RAW DATA:
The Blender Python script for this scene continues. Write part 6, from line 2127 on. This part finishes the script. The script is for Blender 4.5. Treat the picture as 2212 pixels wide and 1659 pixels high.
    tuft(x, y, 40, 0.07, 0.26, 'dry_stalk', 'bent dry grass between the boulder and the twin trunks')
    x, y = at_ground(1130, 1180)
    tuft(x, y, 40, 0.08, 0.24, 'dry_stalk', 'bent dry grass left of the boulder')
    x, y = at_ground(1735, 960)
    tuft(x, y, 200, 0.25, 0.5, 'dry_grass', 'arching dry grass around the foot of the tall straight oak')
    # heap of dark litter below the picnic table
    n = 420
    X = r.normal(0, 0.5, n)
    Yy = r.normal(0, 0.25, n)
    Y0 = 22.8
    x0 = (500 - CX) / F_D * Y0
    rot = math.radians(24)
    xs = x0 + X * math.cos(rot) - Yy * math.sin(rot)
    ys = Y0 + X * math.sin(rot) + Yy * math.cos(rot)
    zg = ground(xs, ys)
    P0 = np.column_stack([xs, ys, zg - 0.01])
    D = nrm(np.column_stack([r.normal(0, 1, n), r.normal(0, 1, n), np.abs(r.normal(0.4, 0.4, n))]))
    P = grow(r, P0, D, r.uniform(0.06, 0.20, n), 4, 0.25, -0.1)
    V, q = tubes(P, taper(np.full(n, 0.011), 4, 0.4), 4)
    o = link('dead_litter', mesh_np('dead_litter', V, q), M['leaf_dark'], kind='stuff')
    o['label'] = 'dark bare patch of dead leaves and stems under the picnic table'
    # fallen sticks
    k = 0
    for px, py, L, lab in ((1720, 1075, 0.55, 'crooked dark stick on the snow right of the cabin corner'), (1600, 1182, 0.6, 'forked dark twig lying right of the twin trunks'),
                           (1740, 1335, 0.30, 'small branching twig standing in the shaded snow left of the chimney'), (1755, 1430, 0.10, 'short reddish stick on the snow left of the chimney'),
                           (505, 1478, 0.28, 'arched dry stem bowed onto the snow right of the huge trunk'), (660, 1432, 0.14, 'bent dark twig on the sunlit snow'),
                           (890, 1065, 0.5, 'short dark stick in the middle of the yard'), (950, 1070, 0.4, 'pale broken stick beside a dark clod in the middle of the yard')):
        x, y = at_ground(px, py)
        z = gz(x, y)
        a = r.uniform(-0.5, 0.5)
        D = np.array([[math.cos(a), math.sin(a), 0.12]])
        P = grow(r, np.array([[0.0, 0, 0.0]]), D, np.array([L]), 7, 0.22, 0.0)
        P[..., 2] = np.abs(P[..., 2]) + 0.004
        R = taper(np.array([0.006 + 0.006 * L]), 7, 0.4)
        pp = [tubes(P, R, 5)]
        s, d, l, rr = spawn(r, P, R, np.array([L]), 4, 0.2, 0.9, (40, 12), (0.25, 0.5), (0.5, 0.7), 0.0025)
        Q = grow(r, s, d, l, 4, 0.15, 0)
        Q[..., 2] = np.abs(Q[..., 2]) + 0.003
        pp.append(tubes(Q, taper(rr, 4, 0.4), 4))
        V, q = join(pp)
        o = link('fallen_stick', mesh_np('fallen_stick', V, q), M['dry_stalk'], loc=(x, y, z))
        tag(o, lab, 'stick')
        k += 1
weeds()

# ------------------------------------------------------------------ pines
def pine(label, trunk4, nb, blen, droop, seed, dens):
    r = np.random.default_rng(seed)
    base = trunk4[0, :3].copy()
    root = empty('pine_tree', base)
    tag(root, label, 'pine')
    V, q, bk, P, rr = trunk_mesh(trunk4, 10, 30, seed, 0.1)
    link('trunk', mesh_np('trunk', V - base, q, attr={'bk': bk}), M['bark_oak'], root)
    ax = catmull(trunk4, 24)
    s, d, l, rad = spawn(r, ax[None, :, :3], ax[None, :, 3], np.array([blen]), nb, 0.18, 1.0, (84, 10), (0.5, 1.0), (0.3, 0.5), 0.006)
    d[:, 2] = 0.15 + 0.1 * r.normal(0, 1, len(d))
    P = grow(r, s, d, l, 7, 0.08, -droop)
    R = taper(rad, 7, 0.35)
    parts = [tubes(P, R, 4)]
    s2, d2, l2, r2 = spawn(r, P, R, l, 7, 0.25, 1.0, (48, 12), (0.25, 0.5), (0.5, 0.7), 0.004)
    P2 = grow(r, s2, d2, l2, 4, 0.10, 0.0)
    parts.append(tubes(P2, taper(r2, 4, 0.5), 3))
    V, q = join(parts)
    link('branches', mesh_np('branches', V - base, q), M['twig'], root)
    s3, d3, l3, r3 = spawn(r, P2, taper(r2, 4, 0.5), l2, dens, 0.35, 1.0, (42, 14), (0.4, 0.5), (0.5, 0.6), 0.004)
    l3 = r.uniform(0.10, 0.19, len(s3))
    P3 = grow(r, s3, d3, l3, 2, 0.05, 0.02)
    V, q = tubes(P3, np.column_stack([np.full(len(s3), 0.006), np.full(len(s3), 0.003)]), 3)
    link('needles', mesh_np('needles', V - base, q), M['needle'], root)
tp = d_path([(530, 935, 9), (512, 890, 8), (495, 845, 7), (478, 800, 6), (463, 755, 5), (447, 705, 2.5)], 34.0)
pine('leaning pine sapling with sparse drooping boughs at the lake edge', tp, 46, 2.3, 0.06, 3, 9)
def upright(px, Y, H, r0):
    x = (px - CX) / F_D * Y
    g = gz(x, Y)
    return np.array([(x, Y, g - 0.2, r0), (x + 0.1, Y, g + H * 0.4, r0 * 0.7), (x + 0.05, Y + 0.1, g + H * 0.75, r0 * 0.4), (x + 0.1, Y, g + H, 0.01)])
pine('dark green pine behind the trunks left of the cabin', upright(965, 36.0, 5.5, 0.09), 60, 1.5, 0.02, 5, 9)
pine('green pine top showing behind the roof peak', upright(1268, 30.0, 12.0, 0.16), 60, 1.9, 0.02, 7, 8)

EXERCISE INSTRUCTIONS: Write the whole listing out again. Keep every line exactly as it is.

THE ANSWER:
The Blender Python script for this scene continues. Write part 6, from line 2127 on. This part finishes the script. The script is for Blender 4.5. Treat the picture as 2212 pixels wide and 1659 pixels high.
    tuft(x, y, 40, 0.07, 0.26, 'dry_stalk', 'bent dry grass between the boulder and the twin trunks')
    x, y = at_ground(1130, 1180)
    tuft(x, y, 40, 0.08, 0.24, 'dry_stalk', 'bent dry grass left of the boulder')
    x, y = at_ground(1735, 960)
    tuft(x, y, 200, 0.25, 0.5, 'dry_grass', 'arching dry grass around the foot of the tall straight oak')
    # heap of dark litter below the picnic table
    n = 420
    X = r.normal(0, 0.5, n)
    Yy = r.normal(0, 0.25, n)
    Y0 = 22.8
    x0 = (500 - CX) / F_D * Y0
    rot = math.radians(24)
    xs = x0 + X * math.cos(rot) - Yy * math.sin(rot)
    ys = Y0 + X * math.sin(rot) + Yy * math.cos(rot)
    zg = ground(xs, ys)
    P0 = np.column_stack([xs, ys, zg - 0.01])
    D = nrm(np.column_stack([r.normal(0, 1, n), r.normal(0, 1, n), np.abs(r.normal(0.4, 0.4, n))]))
    P = grow(r, P0, D, r.uniform(0.06, 0.20, n), 4, 0.25, -0.1)
    V, q = tubes(P, taper(np.full(n, 0.011), 4, 0.4), 4)
    o = link('dead_litter', mesh_np('dead_litter', V, q), M['leaf_dark'], kind='stuff')
    o['label'] = 'dark bare patch of dead leaves and stems under the picnic table'
    # fallen sticks
    k = 0
    for px, py, L, lab in ((1720, 1075, 0.55, 'crooked dark stick on the snow right of the cabin corner'), (1600, 1182, 0.6, 'forked dark twig lying right of the twin trunks'),
                           (1740, 1335, 0.30, 'small branching twig standing in the shaded snow left of the chimney'), (1755, 1430, 0.10, 'short reddish stick on the snow left of the chimney'),
                           (505, 1478, 0.28, 'arched dry stem bowed onto the snow right of the huge trunk'), (660, 1432, 0.14, 'bent dark twig on the sunlit snow'),
                           (890, 1065, 0.5, 'short dark stick in the middle of the yard'), (950, 1070, 0.4, 'pale broken stick beside a dark clod in the middle of the yard')):
        x, y = at_ground(px, py)
        z = gz(x, y)
        a = r.uniform(-0.5, 0.5)
        D = np.array([[math.cos(a), math.sin(a), 0.12]])
        P = grow(r, np.array([[0.0, 0, 0.0]]), D, np.array([L]), 7, 0.22, 0.0)
        P[..., 2] = np.abs(P[..., 2]) + 0.004
        R = taper(np.array([0.006 + 0.006 * L]), 7, 0.4)
        pp = [tubes(P, R, 5)]
        s, d, l, rr = spawn(r, P, R, np.array([L]), 4, 0.2, 0.9, (40, 12), (0.25, 0.5), (0.5, 0.7), 0.0025)
        Q = grow(r, s, d, l, 4, 0.15, 0)
        Q[..., 2] = np.abs(Q[..., 2]) + 0.003
        pp.append(tubes(Q, taper(rr, 4, 0.4), 4))
        V, q = join(pp)
        o = link('fallen_stick', mesh_np('fallen_stick', V, q), M['dry_stalk'], loc=(x, y, z))
        tag(o, lab, 'stick')
        k += 1
weeds()

# ------------------------------------------------------------------ pines
def pine(label, trunk4, nb, blen, droop, seed, dens):
    r = np.random.default_rng(seed)
    base = trunk4[0, :3].copy()
    root = empty('pine_tree', base)
    tag(root, label, 'pine')
    V, q, bk, P, rr = trunk_mesh(trunk4, 10, 30, seed, 0.1)
    link('trunk', mesh_np('trunk', V - base, q, attr={'bk': bk}), M['bark_oak'], root)
    ax = catmull(trunk4, 24)
    s, d, l, rad = spawn(r, ax[None, :, :3], ax[None, :, 3], np.array([blen]), nb, 0.18, 1.0, (84, 10), (0.5, 1.0), (0.3, 0.5), 0.006)
    d[:, 2] = 0.15 + 0.1 * r.normal(0, 1, len(d))
    P = grow(r, s, d, l, 7, 0.08, -droop)
    R = taper(rad, 7, 0.35)
    parts = [tubes(P, R, 4)]
    s2, d2, l2, r2 = spawn(r, P, R, l, 7, 0.25, 1.0, (48, 12), (0.25, 0.5), (0.5, 0.7), 0.004)
    P2 = grow(r, s2, d2, l2, 4, 0.10, 0.0)
    parts.append(tubes(P2, taper(r2, 4, 0.5), 3))
    V, q = join(parts)
    link('branches', mesh_np('branches', V - base, q), M['twig'], root)
    s3, d3, l3, r3 = spawn(r, P2, taper(r2, 4, 0.5), l2, dens, 0.35, 1.0, (42, 14), (0.4, 0.5), (0.5, 0.6), 0.004)
    l3 = r.uniform(0.10, 0.19, len(s3))
    P3 = grow(r, s3, d3, l3, 2, 0.05, 0.02)
    V, q = tubes(P3, np.column_stack([np.full(len(s3), 0.006), np.full(len(s3), 0.003)]), 3)
    link('needles', mesh_np('needles', V - base, q), M['needle'], root)
tp = d_path([(530, 935, 9), (512, 890, 8), (495, 845, 7), (478, 800, 6), (463, 755, 5), (447, 705, 2.5)], 34.0)
pine('leaning pine sapling with sparse drooping boughs at the lake edge', tp, 46, 2.3, 0.06, 3, 9)
def upright(px, Y, H, r0):
    x = (px - CX) / F_D * Y
    g = gz(x, Y)
    return np.array([(x, Y, g - 0.2, r0), (x + 0.1, Y, g + H * 0.4, r0 * 0.7), (x + 0.05, Y + 0.1, g + H * 0.75, r0 * 0.4), (x + 0.1, Y, g + H, 0.01)])
pine('dark green pine behind the trunks left of the cabin', upright(965, 36.0, 5.5, 0.09), 60, 1.5, 0.02, 5, 9)
pine('green pine top showing behind the roof peak', upright(1268, 30.0, 12.0, 0.16), 60, 1.9, 0.02, 7, 8)